Dans ce cas précis, la zone inspectée est de 900 X 900 X 20
nm. Un facteur 1000 est donc gagné par rapport au micromètre
qui est l’ordre de grandeur communément rencontré pour
les mesures dimensionnelles.
Entre autres atouts de cette table nanométrique : une étendue
de mesure plus importante que celle d’autres laboratoires de métrologie
(NPL – Royaume Uni, NIST – USA, PTB – Allemagne), donc des
échantillons de plus grandes dimensions ; des mesures tri-dimensionnelles,
non destructives et des incertitudes nanométriques !
Un bâtiment conçu pour satisfaire
aux plus hautes exigences métrologiques
Les expérimentations scientifiques conduisant au développement
de ces nouveaux étalons nécessitent une très bonne maîtrise
des conditions de mesure. Pour garantir cette maîtrise, d’importants
moyens financiers ont été mis en œuvre dans la réalisation
du bâtiment : 10 millions d’euros, au total, cofinancés
par le Ministère de l’Industrie pour 50 %, le Conseil Régional
d’Ile-de-France pour 15 %, le Conseil Général des Yvelines
pour 11 %, le Bureau National de la Métrologie pour 14 %, et le LNE
pour 10 %.
Le nouveau bâtiment, dénommé Maxwell en référence
au célèbre physicien, occupe 3 380 m2 dont près
de la moitié est consacrée aux laboratoires de métrologie
électrique et à leurs salles de contrôle :
les salles de contrôle
occupent en moyenne 23 m2 chacune et les laboratoires proprement
dits, entre 20 et 60 m2 ;
une zone de 170
m2 est dédiée à l’expérience
de la balance de watt ; elle est constituée de la salle dans laquelle
se fera le montage du dispositif, d’une salle de gravimétrie
et d’une salle de contrôle ;
110 m2
sont réservés à l’activité de nanométrologie
comprenant une salle de préparation des échantillons, une salle
de contrôle, et deux salles pour les expérimentations ;
une aire de stockage
et de préparation des échantillons de 45 m2 est par
ailleurs commune à l’ensemble des laboratoires.
Le bâtiment Maxwell compte ainsi au total 10 salles d’expérimentation
de très haute technicité, répondant aux exigences les
plus élevées pour la réalisation des mesures de haute
exactitude :
- protection contre les vibrations : la majorité des expériences
exigeant un niveau de vibrations inférieur à quelques micromètres
par seconde, toutes les zones contiguës à la zone de laboratoires
sont équipées de dalles en béton reposant sur des suspensions
à ressort.
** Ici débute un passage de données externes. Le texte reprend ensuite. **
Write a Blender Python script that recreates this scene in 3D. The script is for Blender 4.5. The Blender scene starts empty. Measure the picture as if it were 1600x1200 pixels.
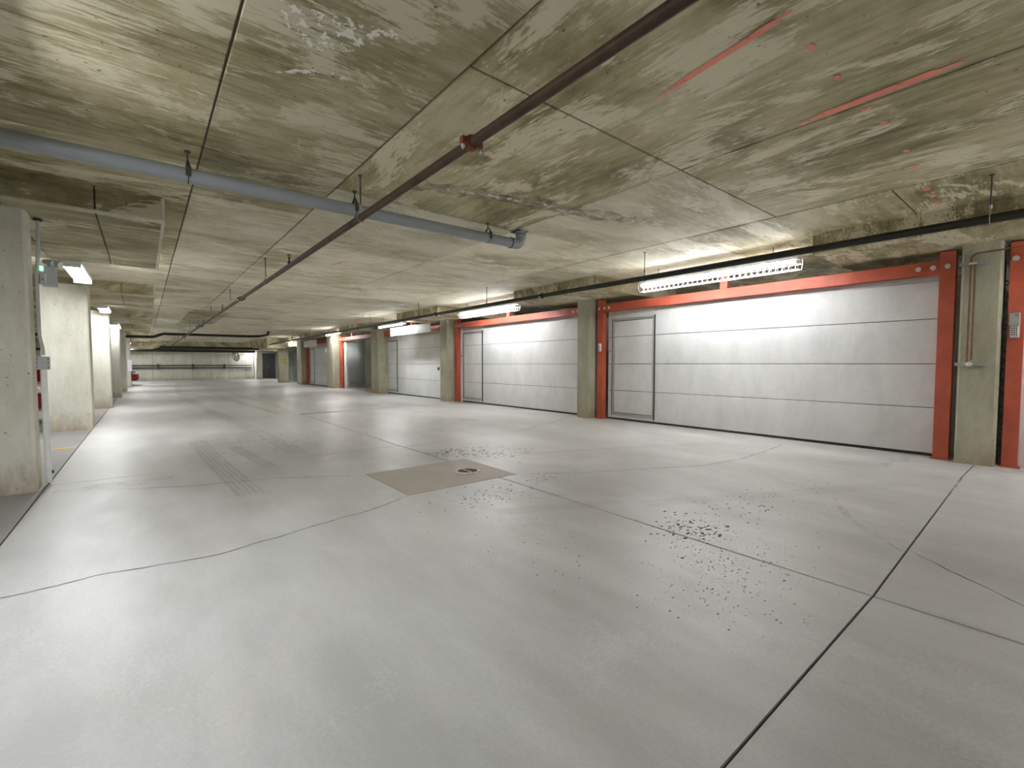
import bpy, bmesh, math, random
from mathutils import Vector, Matrix
random.seed(7)
C = bpy.context.scene.collection
PI = math.pi

# ------------------------------------------------------------------ camera, world, exposure
SC = bpy.context.scene
cam = bpy.data.cameras.new('camera'); cam_o = bpy.data.objects.new('camera', cam); C.objects.link(cam_o)
cam.sensor_width = 36.0; cam.lens = 36.0 * 711 / 1600; cam.clip_start = 0.05; cam.clip_end = 200
cam_o.location = (0, 0, 1.2)
cam_o.rotation_euler = (PI / 2 - 0.043573, 0, -0.679571)
SC.camera = cam_o
W = bpy.data.worlds.new('world'); SC.world = W; W.use_nodes = True
W.node_tree.nodes['Background'].inputs[0].default_value = (0.8, 0.85, 0.9, 1)
W.node_tree.nodes['Background'].inputs[1].default_value = 0.2
vs = SC.view_settings
vs.view_transform = 'Standard'; vs.look = 'None'; vs.gamma = 1; vs.use_curve_mapping = False
vs.exposure = 2.1
LAMP_R = 23.0      # emission of the right-hand tubes
LAMP_L = 17.0      # emission of the left-hand wrap lenses
try:
    SC.cycles.max_bounces = 10; SC.cycles.diffuse_bounces = 6; SC.cycles.sample_clamp_indirect = 6
    SC.cycles.use_denoising = True
except Exception:
    pass

# ------------------------------------------------------------------ materials
def new_mat(name):
    m = bpy.data.materials.new(name); m.use_nodes = True
    nt = m.node_tree; b = nt.nodes['Principled BSDF']
    return m, nt, b

def node(nt, typ, **kw):
    n = nt.nodes.new(typ)
    for k, v in kw.items():
        if k.startswith('i_'):
            key = k[2:]
            n.inputs[int(key) if key.isdigit() else key].default_value = v
        else:
            setattr(n, k, v)
    return n

def link(nt, a, b): nt.links.new(a, b)

def pos(nt, scale=(1, 1, 1), rot=(0, 0, 0)):
    g = node(nt, 'ShaderNodeNewGeometry')
    mp = node(nt, 'ShaderNodeMapping')
    mp.inputs['Scale'].default_value = scale; mp.inputs['Rotation'].default_value = rot
    link(nt, g.outputs['Position'], mp.inputs['Vector'])
    return mp.outputs[0]

def noise(nt, vec, scale, detail=5, rough=0.6, dist=0.0):
    n = node(nt, 'ShaderNodeTexNoise')
    n.inputs['Scale'].default_value = scale; n.inputs['Detail'].default_value = detail
    n.inputs['Roughness'].default_value = rough; n.inputs['Distortion'].default_value = dist
    link(nt, vec, n.inputs['Vector'])
    return n.outputs['Fac']

def ramp(nt, fac, stops):
    r = node(nt, 'ShaderNodeValToRGB'); e = r.color_ramp.elements
    while len(e) < len(stops): e.new(0.5)
    for el, (p, c) in zip(e, stops):
        el.position = p
        el.color = (c, c, c, 1) if isinstance(c, (int, float)) else (*c, 1)
    link(nt, fac, r.inputs[0])
    return r.outputs[0]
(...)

Les laboratoires et salles de contrôle sont quant
à eux montés sur des dalles flottantes individuelles (constituées
de béton posé sur une couche de sablon), totalement désolidarisées
des autres structures du bâtiment. Une protection supplémentaire
est apportée aux laboratoires de nanométrologie et de la balance
du watt par un massif lourd individuel monté directement sur le sablon.
- précision et stabilité de la température : les laboratoires
sont tous régulés en température et hygrométrie
comme le prévoient les exigences métrologiques. A titre d’exemple,
le laboratoire de l’étalon de capacité exige une stabilité
de température de +/-0,1°C.
- gravité terrestre : les deux salles de la balance du watt devant
garantir une stabilitéà long terme de l’altitude et de
l’horizontalité, leurs sols reposent sur des piliers ancrés
dans les couches stables profondes du sous-sol.
- protection contre les perturbations électromagnétiques : pour
limiter au maximum les rayonnements électromagnétiques, la plupart
des salles de mesure ont été protégées par un
blindage et par des protections individuelles de chaque raccordement électrique
extérieur (insertion de filtres ou de cablages blindés selon
les cas).
- protection contre la contamination particulaire : le laboratoire de nanométrologie
et la salle de la balance du watt sont respectivementéquipés
de salles blanches de classe 1000, et ce, afin de protéger les échantillons
de toute contamination.
Lors de la cérémonie d’inauguration, Monsieur le Ministre
a annoncé qu’il confiait au LNE, en accord avec le ministre de
la Recherche, M. François d’AUBERT, le pilotage général
de la métrologie française par intégration des activités
du Bureau National de Métrologie, tout en continuant à associer
aux travaux menés les acteurs actuels du BNM que sont le CNAM, le CEA
et l’Observatoire de Paris. Dans ce cadre, le LNE représentera
la France auprès des instances internationales et européennes
chargées de la métrologie scientifique et appliquée…
Cette nouvelle mission conduira à rebaptiser le LNE, Laboratoire National
de Métrologie et d’Essais. Le LNE franchit ainsi une nouvelle
étape de son développement et accroît sa contribution
au rayonnement scientifique de la France au niveau national et international.